A good deal has been made in the scholarship of the significance of the medieval formula, Facientibus quod in se est Deus non denegat gratiam. Often the idea that God will not deny grace to those who do what is in them has been taken as a clear indication of soteriological synergism. One complaint against the formula was that it introduced an element of doubt into the question of salvation. If salvation is dependent upon human effort, one might be tempted to wonder constantly, “Am I working hard enough?”
As David Steinmetz has observed, however, in reference to the facientibus, “To use this axiom commits the user to no particular school of theology.” As I outline in Covenant, Causality, and Law, in the context of covenant you can find similar sorts of dynamics, if not textual constructions or employment of medieval formula, in Augustine, Musculus, and Calvin. They do not necessarily have the technical application of referring to justification, for instance, but they do have some significant implications for the relationship between general and special grace.
Perhaps in some continuity with a covenantal construal of the facientibus, Luther in his 1522 treatment of “The Estate of Marriage” uses something like it to offer comfort to those who are wary of wedlock out of worry “of being poor and despised, and doing insignificant work.” To the latter concern, Luther says that the “status and occupation” of marriage “are pleasing to God.” But in relation to the former worries about material well-being, Luther adds these words of comfort and exhortation to the potential husband: “God will most certainly provide for him if only he does his job to the best of his ability.”
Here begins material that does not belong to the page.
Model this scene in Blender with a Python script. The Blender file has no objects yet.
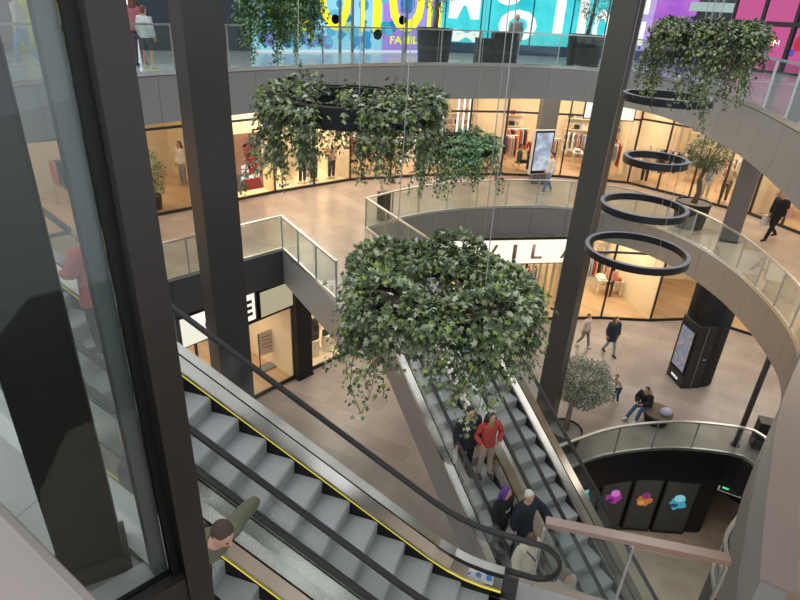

Luther’s use of the facientibus makes clear that there is a kind of providential promise attached to God’s expectations for obedient execution of one’s vocational responsibility. The fact, however, that this promise is limited to the mundane and not to the question of soteriology does nothing to undermine Oberman’s conclusion that “not merely the ‘young Luther,’ but already the ‘youngest Luther,’ before beginning his career as a professor, as a biblical exegete, and eventually as a Reformer, has on points which later prove to be cornerstones in the structure of his thought become independent of the nominalistic theological tradition in which he was reared,” including the Pelagian construal of the facientibus.